Transcribe every entry word for word, leaving out all images.

• • • • •

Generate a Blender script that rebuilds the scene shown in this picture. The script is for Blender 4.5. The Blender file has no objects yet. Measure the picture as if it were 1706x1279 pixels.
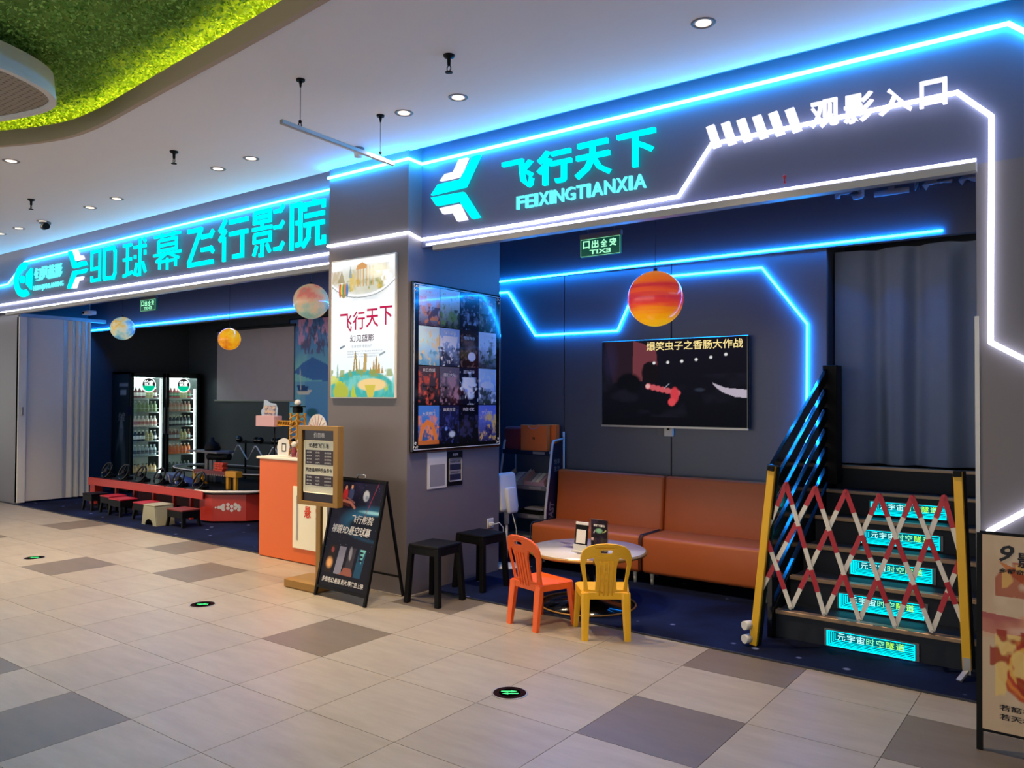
import bpy, bmesh, math, random
import numpy as np
from mathutils import Vector, Matrix
random.seed(7); RNG = np.random.RandomState(7)
SC = bpy.context.scene; COL = SC.collection
PI = math.pi

# ------------------------------------------------------------ camera, world, light, exposure
cam = bpy.data.cameras.new('camera'); cam.sensor_width = 36; cam.lens = 1324.0 / 1706 * 36
cam.clip_start = 0.05; cam.clip_end = 200
cam_o = bpy.data.objects.new('camera', cam); COL.objects.link(cam_o); SC.camera = cam_o
yaw = math.atan2(987, 1324); pitch = math.atan2(24.5, 1324); roll = 0.0036
fw = Vector((-math.sin(yaw) * math.cos(pitch), math.cos(yaw) * math.cos(pitch), math.sin(pitch)))
r0 = Vector((math.cos(yaw), math.sin(yaw), 0)); u0 = r0.cross(fw)
rr = r0 * math.cos(roll) + u0 * math.sin(roll); uu = -r0 * math.sin(roll) + u0 * math.cos(roll)
m = Matrix((rr, uu, -fw)).transposed().to_4x4(); m.translation = Vector((0, 0, 1.566))
cam_o.matrix_world = m

world = bpy.data.worlds.new('mall'); SC.world = world; world.use_nodes = True
bg = world.node_tree.nodes['Background']
bg.inputs[0].default_value = (1.0, 0.985, 0.96, 1); bg.inputs[1].default_value = 1.2
SC.view_settings.view_transform = 'Standard'; SC.view_settings.look = 'None'
SC.view_settings.exposure = 0.5; SC.view_settings.gamma = 1.0
SC.view_settings.use_curve_mapping = False

DLP = 125
def spot(name, loc, power, size, color, blend=0.6, rad=0.05):
    l = bpy.data.lights.new(name, 'SPOT'); l.energy = power; l.spot_size = math.radians(size)
    l.spot_blend = blend; l.color = color; l.shadow_soft_size = rad
    o = bpy.data.objects.new(name, l); COL.objects.link(o); o.location = loc
    return o

# ------------------------------------------------------------ materials
def lin(c):
    if isinstance(c, str):
        c = [int(c[i:i + 2], 16) / 255 for i in (0, 2, 4)]
    return tuple(x / 12.92 if x <= 0.04045 else ((x + 0.055) / 1.055) ** 2.4 for x in c)
def mat(name, col, rough=0.5, metal=0.0, noise=0.06, scale=8.0, spec=0.5, coat=0.0, bump=0.0, emit=0, ecol=None):
    m = bpy.data.materials.new(name); m.use_nodes = True; nt = m.node_tree
    b = nt.nodes['Principled BSDF']; c = lin(col)
    b.inputs['Base Color'].default_value = (*c, 1); b.inputs['Roughness'].default_value = rough
    b.inputs['Metallic'].default_value = metal; b.inputs['Specular IOR Level'].default_value = spec
    b.inputs['Coat Weight'].default_value = coat; b.inputs['Coat Roughness'].default_value = 0.08
    if noise > 0 or bump > 0:
        tc = nt.nodes.new('ShaderNodeTexCoord'); nz = nt.nodes.new('ShaderNodeTexNoise')
        nz.inputs['Scale'].default_value = scale; nz.inputs['Detail'].default_value = 4
        nt.links.new(tc.outputs['Object'], nz.inputs['Vector'])
    if noise > 0:
        mr = nt.nodes.new('ShaderNodeMapRange'); mr.inputs['To Min'].default_value = 1 - noise; mr.inputs['To Max'].default_value = 1 + noise
        hv = nt.nodes.new('ShaderNodeHueSaturation'); hv.inputs['Color'].default_value = (*c, 1)
        nt.links.new(nz.outputs['Fac'], mr.inputs['Value']); nt.links.new(mr.outputs[0], hv.inputs['Value'])
        nt.links.new(hv.outputs[0], b.inputs['Base Color'])
    if bump > 0:
        bp = nt.nodes.new('ShaderNodeBump'); bp.inputs['Strength'].default_value = bump; bp.inputs['Distance'].default_value = 0.01
        nt.links.new(nz.outputs['Fac'], bp.inputs['Height']); nt.links.new(bp.outputs[0], b.inputs['Normal'])
    if emit:
        b.inputs['Emission Color'].default_value = (*(ecol or c), 1); b.inputs['Emission Strength'].default_value = emit
    return m
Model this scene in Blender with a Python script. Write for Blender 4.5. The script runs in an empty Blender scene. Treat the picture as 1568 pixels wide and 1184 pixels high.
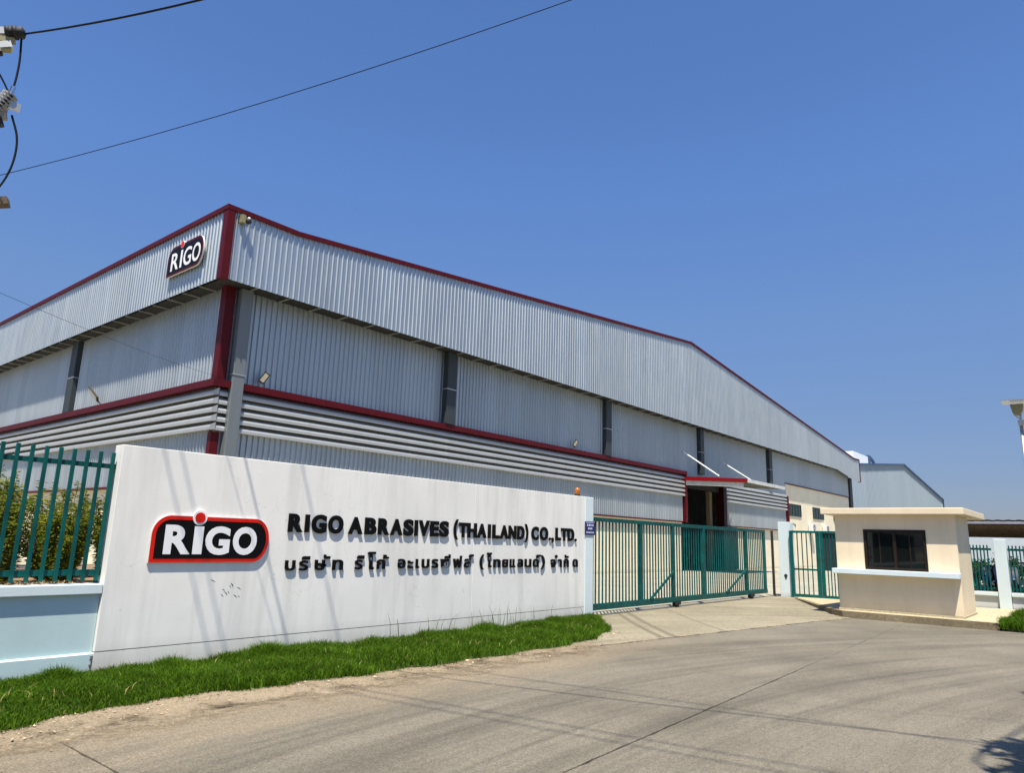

• • • • •

**Solution to this problem:**
Generate a Blender script that rebuilds the scene shown in this picture. The script is for Blender 4.5. The Blender file has no objects yet. Measure the picture as if it were 1706x1279 pixels.
import bpy, bmesh, math, random
import numpy as np
from mathutils import Vector, Matrix
random.seed(7); RNG = np.random.RandomState(7)
SC = bpy.context.scene; COL = SC.collection
PI = math.pi

# ------------------------------------------------------------ camera, world, light, exposure
cam = bpy.data.cameras.new('camera'); cam.sensor_width = 36; cam.lens = 1324.0 / 1706 * 36
cam.clip_start = 0.05; cam.clip_end = 200
cam_o = bpy.data.objects.new('camera', cam); COL.objects.link(cam_o); SC.camera = cam_o
yaw = math.atan2(987, 1324); pitch = math.atan2(24.5, 1324); roll = 0.0036
fw = Vector((-math.sin(yaw) * math.cos(pitch), math.cos(yaw) * math.cos(pitch), math.sin(pitch)))
r0 = Vector((math.cos(yaw), math.sin(yaw), 0)); u0 = r0.cross(fw)
rr = r0 * math.cos(roll) + u0 * math.sin(roll); uu = -r0 * math.sin(roll) + u0 * math.cos(roll)
m = Matrix((rr, uu, -fw)).transposed().to_4x4(); m.translation = Vector((0, 0, 1.566))
cam_o.matrix_world = m

world = bpy.data.worlds.new('mall'); SC.world = world; world.use_nodes = True
bg = world.node_tree.nodes['Background']
bg.inputs[0].default_value = (1.0, 0.985, 0.96, 1); bg.inputs[1].default_value = 1.2
SC.view_settings.view_transform = 'Standard'; SC.view_settings.look = 'None'
SC.view_settings.exposure = 0.5; SC.view_settings.gamma = 1.0
SC.view_settings.use_curve_mapping = False

DLP = 125
def spot(name, loc, power, size, color, blend=0.6, rad=0.05):
    l = bpy.data.lights.new(name, 'SPOT'); l.energy = power; l.spot_size = math.radians(size)
    l.spot_blend = blend; l.color = color; l.shadow_soft_size = rad
    o = bpy.data.objects.new(name, l); COL.objects.link(o); o.location = loc
    return o

# ------------------------------------------------------------ materials
def lin(c):
    if isinstance(c, str):
        c = [int(c[i:i + 2], 16) / 255 for i in (0, 2, 4)]
    return tuple(x / 12.92 if x <= 0.04045 else ((x + 0.055) / 1.055) ** 2.4 for x in c)
def mat(name, col, rough=0.5, metal=0.0, noise=0.06, scale=8.0, spec=0.5, coat=0.0, bump=0.0, emit=0, ecol=None):
    m = bpy.data.materials.new(name); m.use_nodes = True; nt = m.node_tree
    b = nt.nodes['Principled BSDF']; c = lin(col)
    b.inputs['Base Color'].default_value = (*c, 1); b.inputs['Roughness'].default_value = rough
    b.inputs['Metallic'].default_value = metal; b.inputs['Specular IOR Level'].default_value = spec
    b.inputs['Coat Weight'].default_value = coat; b.inputs['Coat Roughness'].default_value = 0.08
    if noise > 0 or bump > 0:
        tc = nt.nodes.new('ShaderNodeTexCoord'); nz = nt.nodes.new('ShaderNodeTexNoise')
        nz.inputs['Scale'].default_value = scale; nz.inputs['Detail'].default_value = 4
        nt.links.new(tc.outputs['Object'], nz.inputs['Vector'])
    if noise > 0:
        mr = nt.nodes.new('ShaderNodeMapRange'); mr.inputs['To Min'].default_value = 1 - noise; mr.inputs['To Max'].default_value = 1 + noise
        hv = nt.nodes.new('ShaderNodeHueSaturation'); hv.inputs['Color'].default_value = (*c, 1)
        nt.links.new(nz.outputs['Fac'], mr.inputs['Value']); nt.links.new(mr.outputs[0], hv.inputs['Value'])
        nt.links.new(hv.outputs[0], b.inputs['Base Color'])
    if bump > 0:
        bp = nt.nodes.new('ShaderNodeBump'); bp.inputs['Strength'].default_value = bump; bp.inputs['Distance'].default_value = 0.01
        nt.links.new(nz.outputs['Fac'], bp.inputs['Height']); nt.links.new(bp.outputs[0], b.inputs['Normal'])
    if emit:
        b.inputs['Emission Color'].default_value = (*(ecol or c), 1); b.inputs['Emission Strength'].default_value = emit
    return m
Model this scene in Blender with a Python script. Write for Blender 4.5. The script runs in an empty Blender scene. Treat the picture as 1568 pixels wide and 1184 pixels high.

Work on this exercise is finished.